Le manquement de l'assureur à son obligation d'informer le souscripteur d'un contrat d'assurance-vie libellé en unités de comptes, à l'occasion d'un investissement sur un support ou d'un arbitrage sur un autre support, sur le risque de pertes présenté par un support d'investissement, ou à son obligation de le conseiller au regard d'un tel risque, prive ce souscripteur d'une chance d'éviter la réalisation de ces pertes.
Mme [Ab] ne sollicite que la réparation du préjudice matériel consistant en la perte de valeurs des titres Ac Ad et Ae Ad, et non la réparation de la perte de chance d'éviter la réalisation de ces moins-values, de sorte que cette demande d'indemnisation sera rejetée.
En revanche, l'intimée sollicite également la réparation de son préjudice moral causé par le fait que les produits souscrits étaient inadaptés et l'ont exposé à un risque important de perte en capital qu'elle ne souhaitait pas, outre le fait qu'elle reste affectée par le manque de sérieux, de rigueur et de professionnalisme de l'assureur qui lui a causé de nombreux soucis.
Le manquement de l'assureur à son obligation d'information et de conseil a effectivement causé à Mme [Ab] un préjudice moral à raison des désagréments causés par l'insuffisante compréhension des supports investis et de l'évolution défavorable de la valeur des unités de compte. Ce préjudice sera intégralement réparé par l'allocation de la somme de 5 000 euros à laquelle la société Monument Life Insurance venant aux droits d'Inora Life sera condamnée.
Le jugement sera donc infirmé en ce qu'il a fixé le préjudice de Mme [Ab] à la somme de 68 090,82 euros et l'a débouté de sa demande de réparation du préjudice moral.
III- Sur les demandes accessoires
Le jugement sera confirmé en ses chefs statuant sur les dépens et les frais irrépétibles.
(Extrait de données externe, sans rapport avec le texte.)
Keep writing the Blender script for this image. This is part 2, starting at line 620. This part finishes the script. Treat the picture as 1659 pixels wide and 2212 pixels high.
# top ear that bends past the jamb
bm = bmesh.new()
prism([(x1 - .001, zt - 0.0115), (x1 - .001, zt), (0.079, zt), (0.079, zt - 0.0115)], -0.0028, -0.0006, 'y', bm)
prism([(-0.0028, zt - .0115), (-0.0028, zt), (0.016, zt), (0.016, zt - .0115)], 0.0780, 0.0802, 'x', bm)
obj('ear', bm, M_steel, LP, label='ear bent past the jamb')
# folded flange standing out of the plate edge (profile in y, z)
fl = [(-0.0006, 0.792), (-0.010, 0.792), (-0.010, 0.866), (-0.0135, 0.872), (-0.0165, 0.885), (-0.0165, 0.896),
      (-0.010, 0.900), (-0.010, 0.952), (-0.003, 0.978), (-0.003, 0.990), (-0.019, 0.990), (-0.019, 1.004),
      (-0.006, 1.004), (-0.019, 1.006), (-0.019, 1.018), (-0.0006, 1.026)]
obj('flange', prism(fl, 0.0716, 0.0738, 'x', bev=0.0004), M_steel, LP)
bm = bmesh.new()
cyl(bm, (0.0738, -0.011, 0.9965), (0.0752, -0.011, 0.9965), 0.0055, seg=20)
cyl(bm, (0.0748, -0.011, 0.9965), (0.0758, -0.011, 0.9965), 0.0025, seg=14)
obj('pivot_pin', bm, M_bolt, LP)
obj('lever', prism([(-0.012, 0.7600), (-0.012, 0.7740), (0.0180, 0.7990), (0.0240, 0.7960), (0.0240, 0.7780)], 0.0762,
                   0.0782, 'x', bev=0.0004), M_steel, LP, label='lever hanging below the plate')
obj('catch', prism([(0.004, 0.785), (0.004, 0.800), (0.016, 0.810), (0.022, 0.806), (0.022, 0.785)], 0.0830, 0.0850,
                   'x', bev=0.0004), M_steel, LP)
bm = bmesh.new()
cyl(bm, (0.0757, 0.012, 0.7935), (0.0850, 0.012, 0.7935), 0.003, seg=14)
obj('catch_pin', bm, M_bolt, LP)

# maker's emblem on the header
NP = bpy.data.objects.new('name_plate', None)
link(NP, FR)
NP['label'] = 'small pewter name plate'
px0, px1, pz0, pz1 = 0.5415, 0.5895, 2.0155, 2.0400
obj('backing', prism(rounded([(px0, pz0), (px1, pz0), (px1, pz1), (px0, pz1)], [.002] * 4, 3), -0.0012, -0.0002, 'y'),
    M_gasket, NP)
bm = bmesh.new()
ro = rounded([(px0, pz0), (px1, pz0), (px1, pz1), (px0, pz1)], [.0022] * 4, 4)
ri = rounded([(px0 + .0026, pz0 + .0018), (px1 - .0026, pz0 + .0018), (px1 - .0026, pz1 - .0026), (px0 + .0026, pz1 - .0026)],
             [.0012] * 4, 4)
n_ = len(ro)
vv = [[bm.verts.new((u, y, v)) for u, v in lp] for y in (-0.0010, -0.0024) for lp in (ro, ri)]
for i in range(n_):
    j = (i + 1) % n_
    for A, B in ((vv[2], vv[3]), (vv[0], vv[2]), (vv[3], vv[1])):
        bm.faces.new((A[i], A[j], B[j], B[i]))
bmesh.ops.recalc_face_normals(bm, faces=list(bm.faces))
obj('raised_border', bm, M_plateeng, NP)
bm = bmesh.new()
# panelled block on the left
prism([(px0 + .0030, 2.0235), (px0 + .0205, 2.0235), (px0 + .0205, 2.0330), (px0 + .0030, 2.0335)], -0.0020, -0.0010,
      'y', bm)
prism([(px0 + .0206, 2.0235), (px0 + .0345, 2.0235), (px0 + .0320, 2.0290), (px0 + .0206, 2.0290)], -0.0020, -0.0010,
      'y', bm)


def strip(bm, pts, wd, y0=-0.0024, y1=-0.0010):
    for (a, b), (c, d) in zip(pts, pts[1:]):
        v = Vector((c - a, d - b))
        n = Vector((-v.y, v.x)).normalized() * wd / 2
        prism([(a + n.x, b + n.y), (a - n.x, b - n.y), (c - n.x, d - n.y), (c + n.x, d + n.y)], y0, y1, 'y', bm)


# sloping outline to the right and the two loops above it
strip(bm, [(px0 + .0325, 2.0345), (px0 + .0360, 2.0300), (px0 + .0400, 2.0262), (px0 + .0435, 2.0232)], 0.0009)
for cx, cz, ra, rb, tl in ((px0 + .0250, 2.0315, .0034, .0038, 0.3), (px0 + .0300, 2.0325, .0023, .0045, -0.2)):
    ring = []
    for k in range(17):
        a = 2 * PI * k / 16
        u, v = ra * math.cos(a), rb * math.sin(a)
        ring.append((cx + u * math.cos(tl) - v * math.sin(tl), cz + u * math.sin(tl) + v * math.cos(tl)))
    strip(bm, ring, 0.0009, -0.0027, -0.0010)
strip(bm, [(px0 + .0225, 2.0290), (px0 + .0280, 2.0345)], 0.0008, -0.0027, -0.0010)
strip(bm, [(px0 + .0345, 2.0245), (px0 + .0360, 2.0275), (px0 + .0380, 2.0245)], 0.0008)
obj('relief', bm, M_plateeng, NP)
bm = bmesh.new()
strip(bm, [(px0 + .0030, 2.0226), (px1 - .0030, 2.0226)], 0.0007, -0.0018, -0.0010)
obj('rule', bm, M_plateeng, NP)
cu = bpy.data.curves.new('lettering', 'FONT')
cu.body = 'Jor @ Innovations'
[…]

Au regard de la solution donnée au litige, la société Monument Life Insurance sera condamnée aux dépens d'appel avec distraction au profit de la SCP Petit, et à payer à Mme [Ab] la somme de 3 000 euros sur le fondement de l'
article 700 du code de procédure civile🏛.
Le présent arrêt étant prononcé contradictoirement et en dernier ressort, la demande d'exécution provisoire est sans objet.